*The task*
All of the data below must be repeated exactly.

*Data section*
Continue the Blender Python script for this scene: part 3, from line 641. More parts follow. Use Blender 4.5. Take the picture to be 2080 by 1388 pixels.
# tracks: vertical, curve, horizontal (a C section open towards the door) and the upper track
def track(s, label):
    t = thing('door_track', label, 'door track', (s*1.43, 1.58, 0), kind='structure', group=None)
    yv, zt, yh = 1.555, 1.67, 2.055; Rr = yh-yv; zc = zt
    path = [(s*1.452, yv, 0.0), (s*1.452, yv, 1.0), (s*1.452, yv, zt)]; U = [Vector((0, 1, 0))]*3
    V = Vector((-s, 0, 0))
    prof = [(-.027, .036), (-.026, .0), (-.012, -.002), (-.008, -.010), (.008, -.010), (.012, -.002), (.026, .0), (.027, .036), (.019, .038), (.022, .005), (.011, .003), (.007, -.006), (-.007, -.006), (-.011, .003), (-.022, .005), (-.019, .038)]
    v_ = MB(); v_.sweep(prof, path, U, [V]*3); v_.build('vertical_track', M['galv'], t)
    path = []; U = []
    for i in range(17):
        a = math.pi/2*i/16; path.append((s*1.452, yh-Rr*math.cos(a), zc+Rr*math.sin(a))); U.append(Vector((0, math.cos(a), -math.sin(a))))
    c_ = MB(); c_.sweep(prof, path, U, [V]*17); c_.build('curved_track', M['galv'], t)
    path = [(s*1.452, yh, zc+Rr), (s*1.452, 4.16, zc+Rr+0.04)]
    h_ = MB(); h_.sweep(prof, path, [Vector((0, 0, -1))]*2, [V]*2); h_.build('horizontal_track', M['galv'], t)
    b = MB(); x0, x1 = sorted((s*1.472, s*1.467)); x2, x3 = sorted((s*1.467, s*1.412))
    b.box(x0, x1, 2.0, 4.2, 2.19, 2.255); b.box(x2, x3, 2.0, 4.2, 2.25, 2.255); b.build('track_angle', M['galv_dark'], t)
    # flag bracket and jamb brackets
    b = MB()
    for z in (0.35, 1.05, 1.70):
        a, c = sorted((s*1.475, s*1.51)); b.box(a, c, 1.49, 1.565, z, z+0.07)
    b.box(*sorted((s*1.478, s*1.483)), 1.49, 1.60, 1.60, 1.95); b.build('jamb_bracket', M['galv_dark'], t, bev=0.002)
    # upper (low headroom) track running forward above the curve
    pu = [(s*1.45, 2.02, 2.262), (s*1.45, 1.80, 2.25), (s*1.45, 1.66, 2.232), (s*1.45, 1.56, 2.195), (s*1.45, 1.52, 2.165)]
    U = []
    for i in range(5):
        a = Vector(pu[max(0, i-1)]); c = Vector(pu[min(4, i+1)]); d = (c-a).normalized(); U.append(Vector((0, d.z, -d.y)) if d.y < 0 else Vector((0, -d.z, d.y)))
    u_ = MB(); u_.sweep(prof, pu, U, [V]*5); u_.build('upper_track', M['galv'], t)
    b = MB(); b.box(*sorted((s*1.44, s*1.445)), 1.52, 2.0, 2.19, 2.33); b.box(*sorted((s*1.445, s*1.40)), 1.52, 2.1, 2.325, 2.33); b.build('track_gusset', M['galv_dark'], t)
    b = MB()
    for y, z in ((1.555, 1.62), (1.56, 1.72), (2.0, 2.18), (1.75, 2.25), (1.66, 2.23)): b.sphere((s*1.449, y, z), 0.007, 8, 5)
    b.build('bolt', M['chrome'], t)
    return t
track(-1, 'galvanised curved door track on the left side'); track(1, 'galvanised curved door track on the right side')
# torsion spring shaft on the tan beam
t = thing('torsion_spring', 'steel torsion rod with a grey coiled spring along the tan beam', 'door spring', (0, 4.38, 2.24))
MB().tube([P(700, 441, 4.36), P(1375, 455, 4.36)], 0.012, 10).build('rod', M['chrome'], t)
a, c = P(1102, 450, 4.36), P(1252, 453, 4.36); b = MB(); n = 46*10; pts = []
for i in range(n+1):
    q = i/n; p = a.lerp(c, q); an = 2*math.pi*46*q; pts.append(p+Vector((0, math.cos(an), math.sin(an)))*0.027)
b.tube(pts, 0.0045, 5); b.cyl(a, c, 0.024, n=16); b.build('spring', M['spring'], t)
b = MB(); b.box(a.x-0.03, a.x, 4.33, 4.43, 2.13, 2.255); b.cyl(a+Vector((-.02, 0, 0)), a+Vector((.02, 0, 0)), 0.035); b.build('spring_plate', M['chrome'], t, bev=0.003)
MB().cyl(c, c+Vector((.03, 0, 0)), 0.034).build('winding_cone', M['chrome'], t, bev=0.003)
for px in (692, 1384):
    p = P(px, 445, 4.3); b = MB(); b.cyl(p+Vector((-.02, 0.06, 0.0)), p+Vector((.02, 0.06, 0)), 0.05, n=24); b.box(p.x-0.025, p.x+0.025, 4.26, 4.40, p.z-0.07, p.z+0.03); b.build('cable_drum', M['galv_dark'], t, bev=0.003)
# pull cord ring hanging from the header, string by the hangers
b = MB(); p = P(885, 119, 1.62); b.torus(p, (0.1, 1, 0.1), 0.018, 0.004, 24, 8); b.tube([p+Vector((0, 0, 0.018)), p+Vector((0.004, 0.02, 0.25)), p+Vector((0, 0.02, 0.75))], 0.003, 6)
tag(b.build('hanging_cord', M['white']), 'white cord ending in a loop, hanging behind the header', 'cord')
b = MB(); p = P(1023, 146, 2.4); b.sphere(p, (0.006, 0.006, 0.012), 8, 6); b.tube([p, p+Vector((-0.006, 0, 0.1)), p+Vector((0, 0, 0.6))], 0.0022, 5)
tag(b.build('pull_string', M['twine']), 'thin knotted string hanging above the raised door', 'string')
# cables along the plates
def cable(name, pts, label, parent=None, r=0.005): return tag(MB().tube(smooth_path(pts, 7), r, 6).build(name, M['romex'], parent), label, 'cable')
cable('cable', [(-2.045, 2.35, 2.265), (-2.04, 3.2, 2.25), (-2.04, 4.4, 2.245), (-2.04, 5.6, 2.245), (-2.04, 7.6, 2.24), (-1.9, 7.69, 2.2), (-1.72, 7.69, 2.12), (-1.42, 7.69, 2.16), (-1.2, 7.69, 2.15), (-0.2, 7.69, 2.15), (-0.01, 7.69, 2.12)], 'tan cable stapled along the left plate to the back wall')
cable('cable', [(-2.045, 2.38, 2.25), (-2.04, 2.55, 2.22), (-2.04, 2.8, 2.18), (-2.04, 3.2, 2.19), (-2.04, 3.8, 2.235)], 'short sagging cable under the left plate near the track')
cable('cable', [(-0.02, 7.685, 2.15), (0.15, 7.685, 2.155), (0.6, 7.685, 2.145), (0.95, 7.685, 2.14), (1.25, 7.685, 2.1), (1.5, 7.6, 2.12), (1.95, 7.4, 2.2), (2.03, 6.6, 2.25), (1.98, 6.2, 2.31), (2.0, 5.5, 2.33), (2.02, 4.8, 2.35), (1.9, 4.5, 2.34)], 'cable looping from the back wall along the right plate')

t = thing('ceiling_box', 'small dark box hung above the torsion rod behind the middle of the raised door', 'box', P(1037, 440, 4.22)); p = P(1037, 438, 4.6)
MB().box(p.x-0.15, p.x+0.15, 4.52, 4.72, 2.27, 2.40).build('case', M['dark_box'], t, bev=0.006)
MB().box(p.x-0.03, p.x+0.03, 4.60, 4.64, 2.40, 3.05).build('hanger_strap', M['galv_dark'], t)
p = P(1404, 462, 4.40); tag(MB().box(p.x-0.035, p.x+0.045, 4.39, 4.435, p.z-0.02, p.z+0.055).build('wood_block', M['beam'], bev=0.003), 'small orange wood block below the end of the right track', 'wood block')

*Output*
Continue the Blender Python script for this scene: part 3, from line 641. More parts follow. Use Blender 4.5. Take the picture to be 2080 by 1388 pixels.
# tracks: vertical, curve, horizontal (a C section open towards the door) and the upper track
def track(s, label):
    t = thing('door_track', label, 'door track', (s*1.43, 1.58, 0), kind='structure', group=None)
    yv, zt, yh = 1.555, 1.67, 2.055; Rr = yh-yv; zc = zt
    path = [(s*1.452, yv, 0.0), (s*1.452, yv, 1.0), (s*1.452, yv, zt)]; U = [Vector((0, 1, 0))]*3
    V = Vector((-s, 0, 0))
    prof = [(-.027, .036), (-.026, .0), (-.012, -.002), (-.008, -.010), (.008, -.010), (.012, -.002), (.026, .0), (.027, .036), (.019, .038), (.022, .005), (.011, .003), (.007, -.006), (-.007, -.006), (-.011, .003), (-.022, .005), (-.019, .038)]
    v_ = MB(); v_.sweep(prof, path, U, [V]*3); v_.build('vertical_track', M['galv'], t)
    path = []; U = []
    for i in range(17):
        a = math.pi/2*i/16; path.append((s*1.452, yh-Rr*math.cos(a), zc+Rr*math.sin(a))); U.append(Vector((0, math.cos(a), -math.sin(a))))
    c_ = MB(); c_.sweep(prof, path, U, [V]*17); c_.build('curved_track', M['galv'], t)
    path = [(s*1.452, yh, zc+Rr), (s*1.452, 4.16, zc+Rr+0.04)]
    h_ = MB(); h_.sweep(prof, path, [Vector((0, 0, -1))]*2, [V]*2); h_.build('horizontal_track', M['galv'], t)
    b = MB(); x0, x1 = sorted((s*1.472, s*1.467)); x2, x3 = sorted((s*1.467, s*1.412))
    b.box(x0, x1, 2.0, 4.2, 2.19, 2.255); b.box(x2, x3, 2.0, 4.2, 2.25, 2.255); b.build('track_angle', M['galv_dark'], t)
    # flag bracket and jamb brackets
    b = MB()
    for z in (0.35, 1.05, 1.70):
        a, c = sorted((s*1.475, s*1.51)); b.box(a, c, 1.49, 1.565, z, z+0.07)
    b.box(*sorted((s*1.478, s*1.483)), 1.49, 1.60, 1.60, 1.95); b.build('jamb_bracket', M['galv_dark'], t, bev=0.002)
    # upper (low headroom) track running forward above the curve
    pu = [(s*1.45, 2.02, 2.262), (s*1.45, 1.80, 2.25), (s*1.45, 1.66, 2.232), (s*1.45, 1.56, 2.195), (s*1.45, 1.52, 2.165)]
    U = []
    for i in range(5):
        a = Vector(pu[max(0, i-1)]); c = Vector(pu[min(4, i+1)]); d = (c-a).normalized(); U.append(Vector((0, d.z, -d.y)) if d.y < 0 else Vector((0, -d.z, d.y)))
    u_ = MB(); u_.sweep(prof, pu, U, [V]*5); u_.build('upper_track', M['galv'], t)
    b = MB(); b.box(*sorted((s*1.44, s*1.445)), 1.52, 2.0, 2.19, 2.33); b.box(*sorted((s*1.445, s*1.40)), 1.52, 2.1, 2.325, 2.33); b.build('track_gusset', M['galv_dark'], t)
    b = MB()
    for y, z in ((1.555, 1.62), (1.56, 1.72), (2.0, 2.18), (1.75, 2.25), (1.66, 2.23)): b.sphere((s*1.449, y, z), 0.007, 8, 5)
    b.build('bolt', M['chrome'], t)
    return t
track(-1, 'galvanised curved door track on the left side'); track(1, 'galvanised curved door track on the right side')
# torsion spring shaft on the tan beam
t = thing('torsion_spring', 'steel torsion rod with a grey coiled spring along the tan beam', 'door spring', (0, 4.38, 2.24))
MB().tube([P(700, 441, 4.36), P(1375, 455, 4.36)], 0.012, 10).build('rod', M['chrome'], t)
a, c = P(1102, 450, 4.36), P(1252, 453, 4.36); b = MB(); n = 46*10; pts = []
for i in range(n+1):
    q = i/n; p = a.lerp(c, q); an = 2*math.pi*46*q; pts.append(p+Vector((0, math.cos(an), math.sin(an)))*0.027)
b.tube(pts, 0.0045, 5); b.cyl(a, c, 0.024, n=16); b.build('spring', M['spring'], t)
b = MB(); b.box(a.x-0.03, a.x, 4.33, 4.43, 2.13, 2.255); b.cyl(a+Vector((-.02, 0, 0)), a+Vector((.02, 0, 0)), 0.035); b.build('spring_plate', M['chrome'], t, bev=0.003)
MB().cyl(c, c+Vector((.03, 0, 0)), 0.034).build('winding_cone', M['chrome'], t, bev=0.003)
for px in (692, 1384):
    p = P(px, 445, 4.3); b = MB(); b.cyl(p+Vector((-.02, 0.06, 0.0)), p+Vector((.02, 0.06, 0)), 0.05, n=24); b.box(p.x-0.025, p.x+0.025, 4.26, 4.40, p.z-0.07, p.z+0.03); b.build('cable_drum', M['galv_dark'], t, bev=0.003)
# pull cord ring hanging from the header, string by the hangers
b = MB(); p = P(885, 119, 1.62); b.torus(p, (0.1, 1, 0.1), 0.018, 0.004, 24, 8); b.tube([p+Vector((0, 0, 0.018)), p+Vector((0.004, 0.02, 0.25)), p+Vector((0, 0.02, 0.75))], 0.003, 6)
tag(b.build('hanging_cord', M['white']), 'white cord ending in a loop, hanging behind the header', 'cord')
b = MB(); p = P(1023, 146, 2.4); b.sphere(p, (0.006, 0.006, 0.012), 8, 6); b.tube([p, p+Vector((-0.006, 0, 0.1)), p+Vector((0, 0, 0.6))], 0.0022, 5)
tag(b.build('pull_string', M['twine']), 'thin knotted string hanging above the raised door', 'string')
# cables along the plates
def cable(name, pts, label, parent=None, r=0.005): return tag(MB().tube(smooth_path(pts, 7), r, 6).build(name, M['romex'], parent), label, 'cable')
cable('cable', [(-2.045, 2.35, 2.265), (-2.04, 3.2, 2.25), (-2.04, 4.4, 2.245), (-2.04, 5.6, 2.245), (-2.04, 7.6, 2.24), (-1.9, 7.69, 2.2), (-1.72, 7.69, 2.12), (-1.42, 7.69, 2.16), (-1.2, 7.69, 2.15), (-0.2, 7.69, 2.15), (-0.01, 7.69, 2.12)], 'tan cable stapled along the left plate to the back wall')
cable('cable', [(-2.045, 2.38, 2.25), (-2.04, 2.55, 2.22), (-2.04, 2.8, 2.18), (-2.04, 3.2, 2.19), (-2.04, 3.8, 2.235)], 'short sagging cable under the left plate near the track')
cable('cable', [(-0.02, 7.685, 2.15), (0.15, 7.685, 2.155), (0.6, 7.685, 2.145), (0.95, 7.685, 2.14), (1.25, 7.685, 2.1), (1.5, 7.6, 2.12), (1.95, 7.4, 2.2), (2.03, 6.6, 2.25), (1.98, 6.2, 2.31), (2.0, 5.5, 2.33), (2.02, 4.8, 2.35), (1.9, 4.5, 2.34)], 'cable looping from the back wall along the right plate')

t = thing('ceiling_box', 'small dark box hung above the torsion rod behind the middle of the raised door', 'box', P(1037, 440, 4.22)); p = P(1037, 438, 4.6)
MB().box(p.x-0.15, p.x+0.15, 4.52, 4.72, 2.27, 2.40).build('case', M['dark_box'], t, bev=0.006)
MB().box(p.x-0.03, p.x+0.03, 4.60, 4.64, 2.40, 3.05).build('hanger_strap', M['galv_dark'], t)
p = P(1404, 462, 4.40); tag(MB().box(p.x-0.035, p.x+0.045, 4.39, 4.435, p.z-0.02, p.z+0.055).build('wood_block', M['beam'], bev=0.003), 'small orange wood block below the end of the right track', 'wood block')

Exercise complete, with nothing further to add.